4 Element panel - GFCI troubleshooting

Homebrew Talk - Beer, Wine, Mead, & Cider Brewing Discussion Forum

Help Support Homebrew Talk - Beer, Wine, Mead, & Cider Brewing Discussion Forum:

This site may earn a commission from merchant affiliate links, including eBay, Amazon, and others.

Mellman

Supporting Member
HBT Supporter
Joined
Sep 19, 2008
Messages
311
Reaction score
15
Location
Aldie
Hey All,

I'm having an issue with my GFCI breakers tripping - and I'm a bit stumped as to what is causing them to trip. Hopefully someone can point me in the right direction.

I've been working on a 4 element 3 pump BCS panel and finished my wiring this past week. I wanted the ability to do back to back batches, so I built my panel using 2 50A inlets. I have 100A service to my brewshed, 2 50A GFCI breakers installed, running to two hubbel 4 wire connectors. When not plugged into the panel the breakers turn on fine, and the test button functions as expected.

In order to isolate things and help troubleshooting, i worked backwards and started isolating each circuit, disconecting relays/contactors/breakers etc. Unfortunately...i've gotten to the point where I only have each "inlet" wired to their respective contactor, and the ground/neutral for each inlet connected to the respective ground/neutral terminal block. in this scenario even with the contactors switched off and nothing connected to them, i still trip both gfci breakers.

If i connect power ONLY to inlet 1 OR inlet 2 - nothing trips.

I've attached a rudimentary drawing, since that may reiterate the fact that the power is only going to my contactors.
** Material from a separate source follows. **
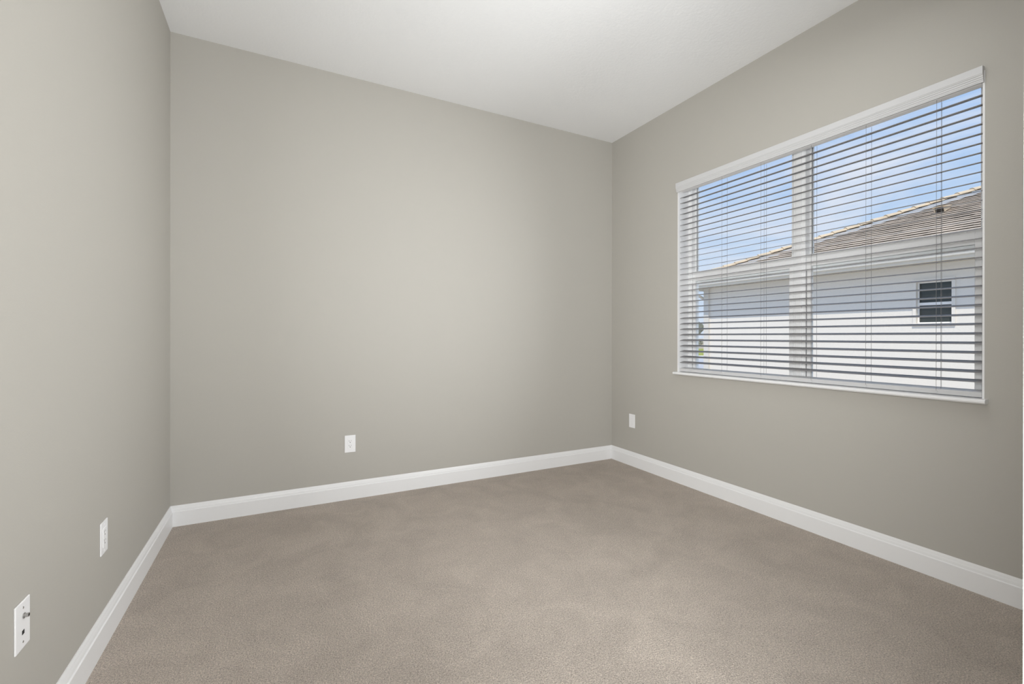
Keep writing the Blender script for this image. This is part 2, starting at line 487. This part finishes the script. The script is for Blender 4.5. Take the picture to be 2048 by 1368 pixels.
obj('insert', lbox(u, n, c, -0.0168, 0.0168, -0.0335, 0.0335, 0.003, 0.0050, 0.0008), M_PLATE, t)
screws(t, u, n, c, (0.0475, -0.0475))
u, n = plate_frame('left', 0); c = Vector((-RW, -1.687, 0.395))
t = empty('cable_wall_plate', c, 'white cable plate with metal connector, leftmost on the left wall', 'wall plate')
base_plate(t, u, n, c)
p = c + u * 0.002 + Vector((0, 0, 0.021)); bm = B()
tube(bm, p + n * 0.0035, p + n * 0.0065, 0.0068, 0.0068, 6); tube(bm, p + n * 0.0065, p + n * 0.0140, 0.0047, 0.0047, 16)
k = obj('coaxial_connector', bm, M_METAL, t)
bm = B(); tube(bm, p + n * 0.0138, p + n * 0.0143, 0.0030, 0.0030, 12); obj('connector_hole', bm, M_SLOT, k)
obj('phone_jack', merge(lbox(u, n, c + Vector((0, 0, -0.018)), -0.0055, 0.0055, -0.005, 0.005, 0.0038, 0.0046)), M_SLOT, t)
for z in (0.0415, -0.0415):
    bm = B(); p = c + Vector((0, 0, z)); tube(bm, p + n * 0.0036, p + n * 0.0049, 0.0030, 0.0026, 12)
    obj('screw', bm, M_METAL, t)

# ------------------------------------------------------------------ outside: neighbouring house
GZ = -0.35
HX, HYC = 8.0, 5.57                   # wall plane facing us and its far corner
HY0 = -9.0
SOF = 2.44
house = empty('house', (HX + 4, -1.5, GZ), 'pale stucco house with a tan tiled hip roof outside the window', 'house')
wy0, wy1, wz0, wz1 = 0.338, 0.844, 1.355, 2.125
bm = B(); box(bm, HX + 0.15, HX + 11, HY0, HYC, GZ, SOF + 0.05)
box(bm, HX, HX + 0.15, wy1, HYC, GZ, SOF + 0.05); box(bm, HX, HX + 0.15, HY0, wy0, GZ, SOF + 0.05)
box(bm, HX, HX + 0.15, wy0, wy1, GZ, wz0); box(bm, HX, HX + 0.15, wy0, wy1, wz1, SOF + 0.05)
obj('wall', bm, M_STUCCO, house)
bm = B(); box(bm, HX - 0.06, HX + 0.10, HYC - 0.135, HYC + 0.02, GZ, SOF)
obj('corner_trim', bm, M_STUCCOT, house)
OH = 0.42
EX, EY = HX - OH, HYC + OH
bm = B(); box(bm, EX, HX + 11 + OH, HY0 - OH, EY, SOF, SOF + 0.02)
obj('soffit', bm, M_SOFFIT, house)
bm = B(); box(bm, EX - 0.025, EX, HY0 - OH, EY + 0.025, SOF - 0.01, SOF + 0.17); box(bm, EX, HX + 11 + OH, EY, EY + 0.025, SOF - 0.01, SOF + 0.17)
obj('fascia', bm, M_FASCIA, house)
gp = [(0, 0.05), (0, 0.16), (-0.115, 0.16), (-0.115, 0.145), (-0.105, 0.12), (-0.085, 0.085), (-0.075, 0.05)]
bm = B(); prism(bm, gp, (EX - 0.026, HY0 - OH, SOF), (1, 0, 0), (0, 0, 1), (0, 1, 0), EY - HY0 + OH)
obj('gutter', bm, M_FASCIA, house)
bm = B()
pts = [(EX - 0.07, HYC + 0.12, SOF + 0.06), (EX - 0.07, HYC + 0.12, SOF - 0.04), (HX - 0.10, HYC + 0.10, SOF - 0.22), (HX + 0.22, HYC + 0.10, SOF - 0.34), (HX + 0.22, HYC + 0.10, GZ + 0.1)]
for a, b in zip(pts[:-1], pts[1:]):
    tube(bm, a, b, 0.04, None, 8)
obj('downspout', bm, M_FASCIA, house)
# hip roof: tile courses on the slope that faces us (plus plain planes behind)
PIT = 0.4167
RX0, RY1, RZ0 = EX - 0.06, EY + 0.06, SOF + 0.19
RIDGE = 6.0
bm = B()
c0 = Vector((RX0 + 0.05, RY1 - 0.05, RZ0 - 0.03)); apex = c0 + Vector((RIDGE, -RIDGE, RIDGE * PIT))
cB = Vector((RX0 + 2 * RIDGE + 0.05, RY1 - 0.05, RZ0 - 0.03)); c1 = Vector((RX0 + 0.05, HY0 - OH, RZ0 - 0.03)); c2 = Vector((RX0 + 2 * RIDGE + 0.05, HY0 - OH, RZ0 - 0.03))
r1 = Vector((apex.x, HY0 - OH, apex.z))
V = [bm.verts.new(v) for v in (c0, apex, cB, c1, c2, r1)]
bm.faces.new((V[0], V[1], V[5], V[3])); bm.faces.new((V[0], V[2], V[1])); bm.faces.new((V[2], V[4], V[5], V[1])); bm.faces.new((V[3], V[5], V[4])); bm.faces.new((V[0], V[3], V[4], V[2]))
obj('roof_deck', bm, M_UNDER, house)
sl = math.sqrt(1 + PIT * PIT)
SU = Vector((1, 0, PIT)) / sl; SNm = Vector((-PIT, 0, 1)) / sl
bm = B()
EXPO, TW = 0.195, 0.33
nc = int(RIDGE * sl / EXPO)
for i in range(nc):
    s0 = i * EXPO; s1 = s0 + EXPO + 0.05
    ymax = RY1 - (s0 / sl) - 0.04
    y = ymax; kk = 0
    off = (0.5 * TW) if i % 2 else 0
    y += off * 0
    first_w = TW if i % 2 == 0 else TW / 2
    while y > -2.4:
        w_ = first_w if kk == 0 else TW; kk += 1
        yb_ = y - w_ + 0.006
        jit = random.uniform(-0.002, 0.002)
        o0 = Vector((RX0, 0, RZ0)) + SU * s0 + SNm * (0.042 + jit); o1 = Vector((RX0, 0, RZ0)) + SU * s1 + SNm * (0.006 + jit)
        th = 0.012
        # clip the upper far corner along the hip
        y1t = min(y, RY1 - (s1 / sl))
        q = []
        for (o_, yy) in ((o0, y), (o0, yb_), (o1, yb_), (o1, max(yb_ + 0.01, min(y, y1t)))):
            q.append(bm.verts.new((o_.x, yy, o_.z)))
        q2 = []
        for v in q:
            q2.append(bm.verts.new(v.co - SNm * th))
        bm.faces.new(q); bm.faces.new(q2[::-1])
        for a in range(4):
            bm.faces.new((q[a], q2[a], q2[(a + 1) % 4], q[(a + 1) % 4]))
        y -= w_
obj('roof_tiles', bm, M_TILE, house)
# cap tiles along the hip
bm = B()
hd = Vector((1, -1, PIT)).normalized(); hs = hd.cross(Vector((0, 0, 1))).normalized(); hn = hs.cross(hd).normalized()
hl = RIDGE * math.sqrt(2 + PIT * PIT); CE = 0.30
ncap = int(hl / CE)
for i in range(ncap):
    b0 = Vector((RX0, RY1, RZ0)) + hd * (i * CE) + hn * 0.075
    b1 = b0 + hd * (CE + 0.05) - hn * 0.022
    for (A, Bq, wd) in ((b0, b1, 1.0),):
        ra = []; rb = []; ra2 = []; rb2 = []
        for q in range(7):
            a = math.pi * (q / 6)
            off = hs * (0.125 * math.cos(a)) + hn * (0.075 * math.sin(a) - 0.03)
            off2 = hs * (0.105 * math.cos(a)) + hn * (0.055 * math.sin(a) - 0.03)
            ra.append(bm.verts.new(A + off * 1.05)); rb.append(bm.verts.new(Bq + off * 0.92))
            ra2.append(bm.verts.new(A + off2 * 1.05)); rb2.append(bm.verts.new(Bq + off2 * 0.92))
        for q in range(6):
            bm.faces.new((ra[q], ra[q + 1], rb[q + 1], rb[q])); bm.faces.new((ra2[q + 1], ra2[q], rb2[q], rb2[q + 1]))
            bm.faces.new((ra[q + 1], ra[q], ra2[q], ra2[q + 1])); bm.faces.new((rb[q], rb[q + 1], rb2[q + 1], rb2[q]))
        bm.faces.new((ra[0], rb[0], rb2[0], ra2[0])); bm.faces.new((rb[6], ra[6], ra2[6], rb2[6]))
obj('hip_caps', bm, M_CAP, house)
# small wedge-shaped roof vent on the slope
def on_slope(s, y, h):
    return Vector((RX0, y, RZ0)) + SU * s + SNm * (0.05 + h)
vs_, vy, vw = 3.12, 1.34, 0.095
# hood: open low end facing down the slope, sides tapering back into the tiles
bm = B()
lo, hi, hh = vs_, vs_ + 0.32, 0.125
for (ya, yb) in ((vy - vw, vy - vw + 0.02), (vy + vw - 0.02, vy + vw)):
    A = [on_slope(lo, ya, 0), on_slope(hi, ya, 0), on_slope(hi, ya, 0.03), on_slope(lo, ya, hh), on_slope(lo, yb, 0), on_slope(hi, yb, 0), on_slope(hi, yb, 0.03), on_slope(lo, yb, hh)]
    Vv = [bm.verts.new(q) for q in A]
    for f in ((0, 1, 2, 3), (7, 6, 5, 4), (0, 4, 5, 1), (1, 5, 6, 2), (2, 6, 7, 3), (3, 7, 4, 0)):
        bm.faces.new([Vv[i] for i in f])
A = [on_slope(lo - 0.05, vy - vw - 0.02, hh), on_slope(hi, vy - vw - 0.02, 0.03), on_slope(hi, vy + vw + 0.02, 0.03), on_slope(lo - 0.05, vy + vw + 0.02, hh)]
A += [q + SNm * 0.02 for q in A]
Vv = [bm.verts.new(q) for q in A]
for f in ((0, 1, 2, 3), (7, 6, 5, 4), (0, 4, 5, 1), (1, 5, 6, 2), (2, 6, 7, 3), (3, 7, 4, 0)):
    bm.faces.new([Vv[i] for i in f])
vent = obj('roof_vent', bm, M_CAP, house)
bm = B()
A = [on_slope(lo + 0.03, vy - vw + 0.021, 0), on_slope(lo + 0.03, vy + vw - 0.021, 0), on_slope(lo + 0.03, vy + vw - 0.021, hh - 0.012), on_slope(lo + 0.03, vy - vw + 0.021, hh - 0.012)]
A += [q + SU * 0.01 for q in A]
Vv = [bm.verts.new(q) for q in A]
for f in ((0, 1, 2, 3), (7, 6, 5, 4), (0, 4, 5, 1), (1, 5, 6, 2), (2, 6, 7, 3), (3, 7, 4, 0)):
    bm.faces.new([Vv[i] for i in f])
obj('vent_opening', bm, M_UNDER, vent)
# its small window
bm = B()
box(bm, HX - 0.022, HX, wy1, wy1 + 0.05, wz0, wz1); box(bm, HX - 0.022, HX, wy0 - 0.05, wy0, wz0, wz1)
box(bm, HX - 0.022, HX, wy0 - 0.05, wy1 + 0.05, wz1, wz1 + 0.05)
box(bm, HX - 0.03, HX, wy0 - 0.05, wy1 + 0.05, wz0 - 0.045, wz0)
hw = obj('window_surround', bm, M_STUCCO, house)
bm = B(); box(bm, HX + 0.085, HX + 0.10, wy0, wy1, wz0, wz1)
obj('pane', bm, M_GLASSD, hw)
bm = B()
box(bm, HX + 0.06, HX + 0.085, wy0 + 0.018, wy1 - 0.018, 1.690, 1.742)
box(bm, HX + 0.06, HX + 0.085, wy0, wy0 + 0.018, wz0, wz1); box(bm, HX + 0.06, HX + 0.085, wy1 - 0.018, wy1, wz0, wz1)
box(bm, HX + 0.06, HX + 0.085, wy0 + 0.018, wy1 - 0.018, wz0, wz0 + 0.02); box(bm, HX + 0.06, HX + 0.085, wy0 + 0.018, wy1 - 0.018, wz1 - 0.02, wz1)
obj('window_frame', bm, M_VINYL, hw)

# ------------------------------------------------------------------ outside: ground, path, planting far off
bm = B(); box(bm, WT + 0.01, 260, -60, 260, GZ - 0.3, GZ)
tag(obj('bare_soil', bm, M_SAND), 'tan bare ground stretching away beyond the lawn', 'ground', 'structure')
bm = B(); box(bm, WT + 0.01, 90, 18.8, 34.0, GZ, GZ + 0.03)
tag(obj('lawn', bm, M_GRASS), 'strip of yellow-green lawn left of the pale house', 'lawn', 'structure')
bm = B(); box(bm, WT + 0.01, 90, 7.2, 17.6, GZ, GZ + 0.02); 
tag(obj('concrete_pad', bm, M_CONC), 'grey concrete ground seen low beside the corner of the house', 'pavement', 'structure')
bm = B(); box(bm, WT + 0.01, 90, 17.6, 18.8, GZ, GZ + 0.12, 0.03, 2)
tag(obj('kerb', bm, M_STUCCO), 'pale kerb between the concrete ground and the lawn', 'kerb', 'structure')
bm = B(); box(bm, WT + 0.02, HX - 0.02, -25, HYC + 1.1, GZ, GZ + 0.02)  # unseen gravel, laid here so ground bounce stays neutral rather than green
tag(obj('bounce_gravel', bm, M_GRAVEL), 'unseen pale gravel, added to bounce neutral light onto the stucco house', 'gravel', 'structure')
def bush(name, x, y, r, h, label, cat, group, trunk=False):
    t = empty(name, (x, y, GZ), label, cat, None, group)
    bm = B()
    for q in range(16):
        a = random.uniform(0, 6.28); rr = random.uniform(0, r * 0.75)
        zz = GZ + h * random.uniform(0.35, 0.85); s = r * random.uniform(0.3, 0.5)
        res = bmesh.ops.create_icosphere(bm, subdivisions=2, radius=s)
        for v in res['verts']:
            v.co = v.co * random.uniform(0.82, 1.15)
            v.co += Vector((x + rr * math.cos(a), y + rr * math.sin(a), zz))
    obj('foliage', bm, M_LEAF, t)
    bm = B(); tube(bm, (x, y, GZ - 0.02), (x, y, GZ + h * 0.6), 0.05 * h, 0.03 * h, 8)
    obj('trunk', bm, M_BARK, t)
bush('tree', 64.0, 56.5, 3.6, 3.6, 'low hazy tree on the skyline left of the house corner', 'tree', None)
bush('shrub', 45.5, 37.6, 0.55, 1.1, 'small shrub on the tan ground left of the house corner', 'shrub', None)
The contactors are 63A DIN rail contactors from ebrewsupply. The Terminal blocks are connected. I get no continuity between the ground/common terminal blocks in my panel.

100A_panel.png
 
Your circuit won't ever work the way it's wired. You have to separate the neutrals for the two inlets. You cannot use a neutral bus common to the two inlets. And, you can't mix hots from one inlet with the neutral from the other inlet. Take a look at the circuit diagram below that uses multiple inlets:

4 Feed Schematic.JPG

Brew on :mug:
 
I was wondering if that was what I needed to do, I couldn't search correctly if you could share a common bus, thank you!

So any 110 from circuit 2 néeds to be on its own common bus. Cheers!